━━━━━ AVAILABLE DATA ━━━━━

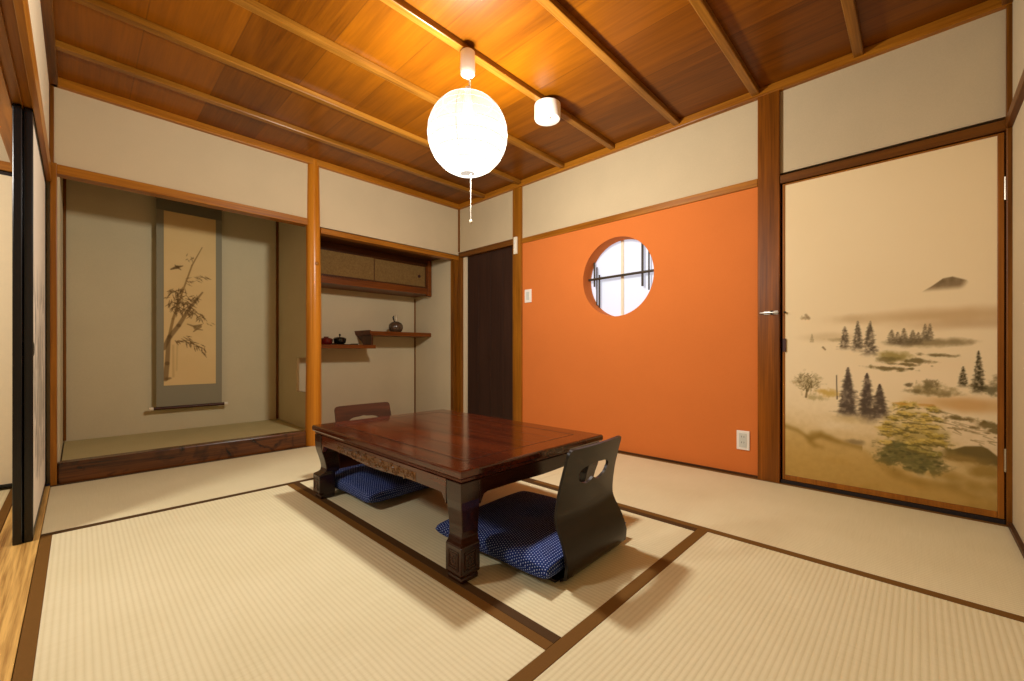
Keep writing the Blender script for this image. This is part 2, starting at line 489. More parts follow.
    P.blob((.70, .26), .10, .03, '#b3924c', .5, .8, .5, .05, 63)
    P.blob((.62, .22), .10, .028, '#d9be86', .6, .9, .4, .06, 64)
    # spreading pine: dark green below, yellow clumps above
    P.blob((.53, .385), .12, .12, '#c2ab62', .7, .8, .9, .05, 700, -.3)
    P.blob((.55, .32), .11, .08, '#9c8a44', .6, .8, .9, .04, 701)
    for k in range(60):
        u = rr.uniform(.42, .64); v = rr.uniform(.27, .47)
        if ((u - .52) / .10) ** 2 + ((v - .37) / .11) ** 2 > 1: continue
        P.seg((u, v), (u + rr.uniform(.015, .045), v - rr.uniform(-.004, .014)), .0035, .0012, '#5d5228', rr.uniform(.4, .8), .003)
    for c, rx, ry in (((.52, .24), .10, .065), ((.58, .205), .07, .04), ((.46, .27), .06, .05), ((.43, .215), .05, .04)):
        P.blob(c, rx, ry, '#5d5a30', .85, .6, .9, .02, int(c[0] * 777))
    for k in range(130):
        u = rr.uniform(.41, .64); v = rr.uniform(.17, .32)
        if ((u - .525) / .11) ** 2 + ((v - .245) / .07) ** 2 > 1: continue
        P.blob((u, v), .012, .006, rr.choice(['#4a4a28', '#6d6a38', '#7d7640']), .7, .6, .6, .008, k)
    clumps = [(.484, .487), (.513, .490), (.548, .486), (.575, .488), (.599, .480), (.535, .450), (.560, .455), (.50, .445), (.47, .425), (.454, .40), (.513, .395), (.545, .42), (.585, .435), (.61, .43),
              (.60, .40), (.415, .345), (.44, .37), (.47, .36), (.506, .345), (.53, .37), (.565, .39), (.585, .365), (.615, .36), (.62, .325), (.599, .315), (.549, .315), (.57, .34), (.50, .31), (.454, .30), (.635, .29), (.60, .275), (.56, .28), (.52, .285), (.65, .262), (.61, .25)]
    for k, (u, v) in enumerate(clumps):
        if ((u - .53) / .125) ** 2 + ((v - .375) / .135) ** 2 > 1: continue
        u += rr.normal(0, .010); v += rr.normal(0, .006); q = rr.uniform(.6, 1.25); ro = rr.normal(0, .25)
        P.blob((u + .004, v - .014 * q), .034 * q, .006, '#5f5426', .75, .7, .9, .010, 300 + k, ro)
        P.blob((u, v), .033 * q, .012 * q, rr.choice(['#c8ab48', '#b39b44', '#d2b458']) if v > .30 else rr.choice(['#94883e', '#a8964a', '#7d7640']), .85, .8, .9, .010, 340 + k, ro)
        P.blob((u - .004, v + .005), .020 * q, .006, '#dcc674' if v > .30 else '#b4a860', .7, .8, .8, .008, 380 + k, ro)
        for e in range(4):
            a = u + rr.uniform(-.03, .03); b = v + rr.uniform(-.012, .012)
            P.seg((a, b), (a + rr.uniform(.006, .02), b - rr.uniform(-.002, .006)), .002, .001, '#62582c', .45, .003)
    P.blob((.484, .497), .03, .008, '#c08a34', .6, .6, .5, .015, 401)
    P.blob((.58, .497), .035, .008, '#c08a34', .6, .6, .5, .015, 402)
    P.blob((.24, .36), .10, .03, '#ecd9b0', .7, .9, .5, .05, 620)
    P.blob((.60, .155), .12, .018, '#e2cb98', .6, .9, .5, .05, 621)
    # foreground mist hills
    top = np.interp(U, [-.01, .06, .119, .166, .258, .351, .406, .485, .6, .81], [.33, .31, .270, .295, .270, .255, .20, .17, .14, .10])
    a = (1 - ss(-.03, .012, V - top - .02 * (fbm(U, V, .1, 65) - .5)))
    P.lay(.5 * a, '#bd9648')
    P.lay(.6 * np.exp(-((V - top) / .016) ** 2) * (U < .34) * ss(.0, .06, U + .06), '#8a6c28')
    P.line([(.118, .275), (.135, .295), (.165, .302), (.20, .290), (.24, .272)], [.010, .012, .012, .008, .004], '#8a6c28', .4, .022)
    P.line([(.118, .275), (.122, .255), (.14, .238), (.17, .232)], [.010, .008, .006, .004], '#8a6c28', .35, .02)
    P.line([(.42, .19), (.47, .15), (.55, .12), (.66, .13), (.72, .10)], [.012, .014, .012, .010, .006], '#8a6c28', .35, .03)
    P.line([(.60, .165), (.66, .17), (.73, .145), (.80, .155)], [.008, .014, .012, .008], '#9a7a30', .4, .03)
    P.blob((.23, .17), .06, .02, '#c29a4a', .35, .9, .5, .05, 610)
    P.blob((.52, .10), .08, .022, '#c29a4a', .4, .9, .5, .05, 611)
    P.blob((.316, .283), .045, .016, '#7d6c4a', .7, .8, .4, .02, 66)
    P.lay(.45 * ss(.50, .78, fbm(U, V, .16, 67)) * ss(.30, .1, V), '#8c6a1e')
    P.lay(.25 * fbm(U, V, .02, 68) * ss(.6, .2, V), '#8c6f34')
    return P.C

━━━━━

- THE PROBLEM -
Transcribe each line above verbatim, with the pictures left out.

- OUTPUT FOR THIS EXERCISE -
Keep writing the Blender script for this image. This is part 2, starting at line 489. More parts follow.
    P.blob((.70, .26), .10, .03, '#b3924c', .5, .8, .5, .05, 63)
    P.blob((.62, .22), .10, .028, '#d9be86', .6, .9, .4, .06, 64)
    # spreading pine: dark green below, yellow clumps above
    P.blob((.53, .385), .12, .12, '#c2ab62', .7, .8, .9, .05, 700, -.3)
    P.blob((.55, .32), .11, .08, '#9c8a44', .6, .8, .9, .04, 701)
    for k in range(60):
        u = rr.uniform(.42, .64); v = rr.uniform(.27, .47)
        if ((u - .52) / .10) ** 2 + ((v - .37) / .11) ** 2 > 1: continue
        P.seg((u, v), (u + rr.uniform(.015, .045), v - rr.uniform(-.004, .014)), .0035, .0012, '#5d5228', rr.uniform(.4, .8), .003)
    for c, rx, ry in (((.52, .24), .10, .065), ((.58, .205), .07, .04), ((.46, .27), .06, .05), ((.43, .215), .05, .04)):
        P.blob(c, rx, ry, '#5d5a30', .85, .6, .9, .02, int(c[0] * 777))
    for k in range(130):
        u = rr.uniform(.41, .64); v = rr.uniform(.17, .32)
        if ((u - .525) / .11) ** 2 + ((v - .245) / .07) ** 2 > 1: continue
        P.blob((u, v), .012, .006, rr.choice(['#4a4a28', '#6d6a38', '#7d7640']), .7, .6, .6, .008, k)
    clumps = [(.484, .487), (.513, .490), (.548, .486), (.575, .488), (.599, .480), (.535, .450), (.560, .455), (.50, .445), (.47, .425), (.454, .40), (.513, .395), (.545, .42), (.585, .435), (.61, .43),
              (.60, .40), (.415, .345), (.44, .37), (.47, .36), (.506, .345), (.53, .37), (.565, .39), (.585, .365), (.615, .36), (.62, .325), (.599, .315), (.549, .315), (.57, .34), (.50, .31), (.454, .30), (.635, .29), (.60, .275), (.56, .28), (.52, .285), (.65, .262), (.61, .25)]
    for k, (u, v) in enumerate(clumps):
        if ((u - .53) / .125) ** 2 + ((v - .375) / .135) ** 2 > 1: continue
        u += rr.normal(0, .010); v += rr.normal(0, .006); q = rr.uniform(.6, 1.25); ro = rr.normal(0, .25)
        P.blob((u + .004, v - .014 * q), .034 * q, .006, '#5f5426', .75, .7, .9, .010, 300 + k, ro)
        P.blob((u, v), .033 * q, .012 * q, rr.choice(['#c8ab48', '#b39b44', '#d2b458']) if v > .30 else rr.choice(['#94883e', '#a8964a', '#7d7640']), .85, .8, .9, .010, 340 + k, ro)
        P.blob((u - .004, v + .005), .020 * q, .006, '#dcc674' if v > .30 else '#b4a860', .7, .8, .8, .008, 380 + k, ro)
        for e in range(4):
            a = u + rr.uniform(-.03, .03); b = v + rr.uniform(-.012, .012)
            P.seg((a, b), (a + rr.uniform(.006, .02), b - rr.uniform(-.002, .006)), .002, .001, '#62582c', .45, .003)
    P.blob((.484, .497), .03, .008, '#c08a34', .6, .6, .5, .015, 401)
    P.blob((.58, .497), .035, .008, '#c08a34', .6, .6, .5, .015, 402)
    P.blob((.24, .36), .10, .03, '#ecd9b0', .7, .9, .5, .05, 620)
    P.blob((.60, .155), .12, .018, '#e2cb98', .6, .9, .5, .05, 621)
    # foreground mist hills
    top = np.interp(U, [-.01, .06, .119, .166, .258, .351, .406, .485, .6, .81], [.33, .31, .270, .295, .270, .255, .20, .17, .14, .10])
    a = (1 - ss(-.03, .012, V - top - .02 * (fbm(U, V, .1, 65) - .5)))
    P.lay(.5 * a, '#bd9648')
    P.lay(.6 * np.exp(-((V - top) / .016) ** 2) * (U < .34) * ss(.0, .06, U + .06), '#8a6c28')
    P.line([(.118, .275), (.135, .295), (.165, .302), (.20, .290), (.24, .272)], [.010, .012, .012, .008, .004], '#8a6c28', .4, .022)
    P.line([(.118, .275), (.122, .255), (.14, .238), (.17, .232)], [.010, .008, .006, .004], '#8a6c28', .35, .02)
    P.line([(.42, .19), (.47, .15), (.55, .12), (.66, .13), (.72, .10)], [.012, .014, .012, .010, .006], '#8a6c28', .35, .03)
    P.line([(.60, .165), (.66, .17), (.73, .145), (.80, .155)], [.008, .014, .012, .008], '#9a7a30', .4, .03)
    P.blob((.23, .17), .06, .02, '#c29a4a', .35, .9, .5, .05, 610)
    P.blob((.52, .10), .08, .022, '#c29a4a', .4, .9, .5, .05, 611)
    P.blob((.316, .283), .045, .016, '#7d6c4a', .7, .8, .4, .02, 66)
    P.lay(.45 * ss(.50, .78, fbm(U, V, .16, 67)) * ss(.30, .1, V), '#8c6a1e')
    P.lay(.25 * fbm(U, V, .02, 68) * ss(.6, .2, V), '#8c6f34')
    return P.C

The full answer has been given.